I saw this a lot at the game store too, where certain parents would INSIST their kid share all their cards with the other kids. And the kid would desperately try to explain that’s not how the game works, and these kids are just going to take their cards and never give them back. There were parents that did the opposite too. Show up with their kids and insist other kids GIVE their kids cards to play with.
We saw a lot of dashers at the shop too, just like you describe. Running in and just grabbing binders or boxes or backpacks. There were two or three local shops that would buy cards no questions asked, and I’d always stop by and check at those shops a few days later and they’d have a whole selection of new cards. Some kids wrote their names on their card sleeves, and there it would be in the shop case, with a new price tag and “Jack” written across it in magic marker.
Thankfully, my parents have never been that bad.
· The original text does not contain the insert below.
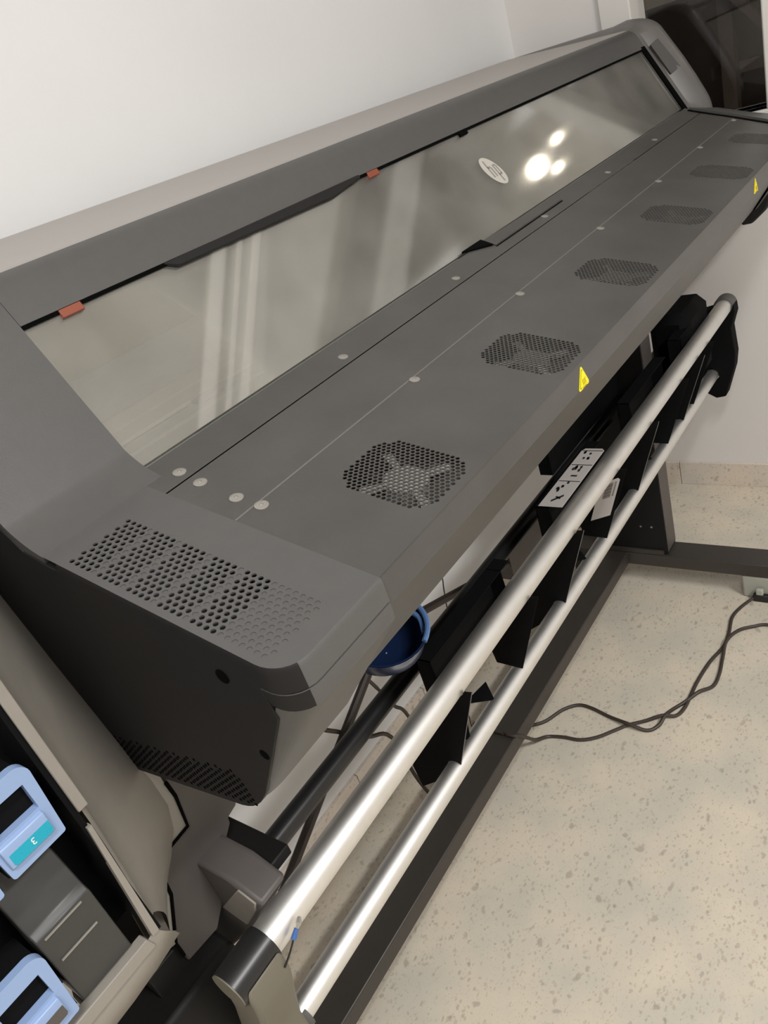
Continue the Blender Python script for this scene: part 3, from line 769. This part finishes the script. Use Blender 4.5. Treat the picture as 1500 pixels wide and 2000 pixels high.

They’ve been a little slow with certain aspects of video games, like “online games such as MMOs or Minecraft Realms not being able to pause”, but overall they are pretty damn good about it. As I said before, they are old dab hands at D&D and LARPing. Both my mom and dad were around and religiously played D&D 1.0 and 2.0, all the way until now. When I was about 10, they got my brother and I into 3.0 D&D. We still game together as a family, learning 5.0.
I taught my mom a lot of games, my biggest regret being Skyrim. Her being a big D&D and fantasy fangirl, she adhered to it like you wouldn’t believe and she not only plays the game all the time, but mods the hell out of it, and writes (apparently really well-received) fanfiction based in it’s world. She’s in her mid-60s now, and still playing games like Pokemon (at first just to teach us kids video games, but now because she likes them), Zelda games, Minecraft, Stardew Valley (another major vice), and all manner of things.
My dad’s a lot more shy, he mostly just watches.
Thats cool. I’m glad older adults aren’t giving this stuff up. All the adults I knew when I was a kid seemed joyless. They had sports, and that was pretty much it.
Modest still needs a starter deck.
Jake has her covered.
She understands, on a deep level, that ya gotta catch ’em all.